Стараюсь отвечать в самом общем виде, без подробностей: «Я работал в Министерстве иностранных дел на Кузнецком мосту».
Ответ явно не устраивал чиновника. Взгляд его сразу погас, и он снова обратился к анкете, выискивая, чем бы еще сбить меня с толку. Наконец, изрядно измотав своими уловками и нелепостями, все с той же фальшивой улыбкой на лице чиновник задал последний вопрос: «Скажите, пожалуйста, господин Иванов, а как здоровье господ Неверова, Спальвина, Холодовича, Конрада?
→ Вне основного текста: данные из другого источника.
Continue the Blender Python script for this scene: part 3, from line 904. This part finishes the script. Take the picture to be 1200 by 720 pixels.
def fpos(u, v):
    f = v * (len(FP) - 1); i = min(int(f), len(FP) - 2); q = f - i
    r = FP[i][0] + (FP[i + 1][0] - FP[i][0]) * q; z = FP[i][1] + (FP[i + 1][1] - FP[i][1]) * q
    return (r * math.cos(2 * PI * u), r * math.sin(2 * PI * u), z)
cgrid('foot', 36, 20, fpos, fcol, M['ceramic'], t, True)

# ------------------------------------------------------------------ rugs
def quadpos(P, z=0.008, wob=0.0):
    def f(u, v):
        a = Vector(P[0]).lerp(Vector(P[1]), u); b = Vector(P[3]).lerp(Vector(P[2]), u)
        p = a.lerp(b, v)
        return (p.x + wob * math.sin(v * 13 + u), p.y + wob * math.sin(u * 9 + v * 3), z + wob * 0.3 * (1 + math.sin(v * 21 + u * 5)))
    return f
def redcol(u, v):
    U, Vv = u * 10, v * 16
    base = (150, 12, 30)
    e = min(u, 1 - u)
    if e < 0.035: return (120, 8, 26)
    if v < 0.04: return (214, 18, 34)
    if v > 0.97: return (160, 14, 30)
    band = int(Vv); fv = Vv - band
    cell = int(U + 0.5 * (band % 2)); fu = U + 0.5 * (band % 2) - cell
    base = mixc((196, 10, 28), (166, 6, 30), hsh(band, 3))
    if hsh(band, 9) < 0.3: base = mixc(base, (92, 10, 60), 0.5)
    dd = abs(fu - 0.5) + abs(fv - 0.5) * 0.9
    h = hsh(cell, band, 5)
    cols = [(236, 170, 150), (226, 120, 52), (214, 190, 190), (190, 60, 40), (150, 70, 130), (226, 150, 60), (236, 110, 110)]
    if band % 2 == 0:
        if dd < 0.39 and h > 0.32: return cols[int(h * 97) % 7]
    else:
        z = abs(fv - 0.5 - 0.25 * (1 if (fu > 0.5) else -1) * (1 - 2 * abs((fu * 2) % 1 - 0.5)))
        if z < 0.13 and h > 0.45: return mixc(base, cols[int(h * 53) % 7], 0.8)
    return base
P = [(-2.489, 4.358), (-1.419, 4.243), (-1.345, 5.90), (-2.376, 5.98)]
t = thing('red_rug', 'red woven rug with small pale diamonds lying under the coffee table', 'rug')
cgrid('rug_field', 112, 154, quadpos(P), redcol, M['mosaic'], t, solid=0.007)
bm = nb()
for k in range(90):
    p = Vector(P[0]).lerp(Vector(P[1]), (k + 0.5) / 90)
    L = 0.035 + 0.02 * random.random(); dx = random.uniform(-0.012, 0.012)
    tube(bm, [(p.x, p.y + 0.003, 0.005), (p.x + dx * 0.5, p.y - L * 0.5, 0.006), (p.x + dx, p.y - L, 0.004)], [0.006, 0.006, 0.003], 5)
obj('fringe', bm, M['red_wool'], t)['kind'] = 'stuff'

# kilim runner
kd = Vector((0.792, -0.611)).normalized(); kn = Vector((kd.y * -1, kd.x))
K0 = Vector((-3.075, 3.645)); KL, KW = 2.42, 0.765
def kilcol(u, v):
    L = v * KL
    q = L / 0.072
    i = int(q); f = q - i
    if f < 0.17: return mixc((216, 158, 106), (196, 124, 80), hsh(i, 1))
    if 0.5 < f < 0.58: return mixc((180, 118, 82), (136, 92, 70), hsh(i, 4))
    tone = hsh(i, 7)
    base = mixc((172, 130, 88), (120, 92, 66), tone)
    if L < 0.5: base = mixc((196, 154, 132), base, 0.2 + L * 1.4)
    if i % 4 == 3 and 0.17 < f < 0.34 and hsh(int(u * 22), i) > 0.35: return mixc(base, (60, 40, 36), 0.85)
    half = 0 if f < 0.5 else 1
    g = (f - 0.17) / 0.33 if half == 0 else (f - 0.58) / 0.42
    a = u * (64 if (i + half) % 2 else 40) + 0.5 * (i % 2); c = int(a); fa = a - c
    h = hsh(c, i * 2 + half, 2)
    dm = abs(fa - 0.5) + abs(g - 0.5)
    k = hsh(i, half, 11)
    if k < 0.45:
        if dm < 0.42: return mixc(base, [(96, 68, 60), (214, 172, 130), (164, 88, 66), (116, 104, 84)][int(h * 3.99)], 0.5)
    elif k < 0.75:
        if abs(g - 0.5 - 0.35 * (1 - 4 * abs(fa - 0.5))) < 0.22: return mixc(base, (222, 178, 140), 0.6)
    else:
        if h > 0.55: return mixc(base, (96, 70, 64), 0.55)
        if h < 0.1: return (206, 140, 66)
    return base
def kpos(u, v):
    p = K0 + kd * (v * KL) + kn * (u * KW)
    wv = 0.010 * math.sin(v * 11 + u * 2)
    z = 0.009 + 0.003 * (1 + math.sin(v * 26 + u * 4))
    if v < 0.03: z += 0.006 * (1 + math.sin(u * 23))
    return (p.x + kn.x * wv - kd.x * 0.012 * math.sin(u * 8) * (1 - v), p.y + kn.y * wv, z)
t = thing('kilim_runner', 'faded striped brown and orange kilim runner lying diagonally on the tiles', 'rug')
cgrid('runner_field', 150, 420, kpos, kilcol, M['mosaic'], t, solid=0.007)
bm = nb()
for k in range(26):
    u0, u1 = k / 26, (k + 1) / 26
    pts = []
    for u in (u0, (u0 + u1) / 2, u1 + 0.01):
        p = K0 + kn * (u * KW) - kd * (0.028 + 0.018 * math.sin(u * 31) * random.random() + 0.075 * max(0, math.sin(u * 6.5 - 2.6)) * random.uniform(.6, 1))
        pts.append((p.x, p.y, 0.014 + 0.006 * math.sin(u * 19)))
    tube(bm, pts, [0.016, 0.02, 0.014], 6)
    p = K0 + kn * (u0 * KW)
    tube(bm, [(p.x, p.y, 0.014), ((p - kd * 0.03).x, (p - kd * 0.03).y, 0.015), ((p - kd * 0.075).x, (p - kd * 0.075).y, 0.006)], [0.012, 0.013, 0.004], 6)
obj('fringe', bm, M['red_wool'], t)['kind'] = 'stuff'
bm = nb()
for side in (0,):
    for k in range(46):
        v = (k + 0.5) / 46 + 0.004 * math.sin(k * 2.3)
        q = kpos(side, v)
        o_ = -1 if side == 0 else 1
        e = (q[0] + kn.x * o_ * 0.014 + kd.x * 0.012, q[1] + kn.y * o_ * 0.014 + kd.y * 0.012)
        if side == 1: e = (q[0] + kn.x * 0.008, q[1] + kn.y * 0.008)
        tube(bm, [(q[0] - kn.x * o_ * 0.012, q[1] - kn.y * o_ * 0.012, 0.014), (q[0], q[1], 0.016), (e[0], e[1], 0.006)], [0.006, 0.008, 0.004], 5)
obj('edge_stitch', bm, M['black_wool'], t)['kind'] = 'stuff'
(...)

Это очень знаменитые профессора японского языка, ведь вы у них учились?»
И опять трудно догадаться сразу, чего больше в вопросе чиновника: неосведомленности или хитрости. Дело в том, что известные профессора японского языка Спальвин и Неверов в прошлом действительно работали во Владивостоке и Харбине, но они давно уже умерли. Академик Н. И. Конрад, видный советский ученый и автор многих трудов о Японии, в то время не преподавал язык, а профессор А. А. Холодович вообще тогда в Москве не работал. Поэтому, не придавая значения двусмысленности вопроса, я ответил, что изучал японский язык у известного в Японии преподавателя К. А. Попова, дав к тому же понять чиновнику, что не намерен больше отвечать на подобные вопросы. И снова тот рассыпался неприятным, ехидным хохотом: «В России одни только Ивановы, Поповы (видимо, хотел сказать Петровы) да Сидоровы… ха, ха, ха!»
Так шаг за шагом опытный паспортный чиновник пытался по поведению, по ответам на самые неожиданные вопросы выявить политические взгляды, языковую и общую подготовку прибывшего в Японию советского человека.
После такого рода бесед началась изнурительная обработка нас чиновниками таможенной, пограничной, валютной, санитарной и других служб. Каждый из них старался выяснить интересующие его вопросы, а все вместе, что называется, выворачивали душу. Они выискивали улики и не останавливались перед провокациями.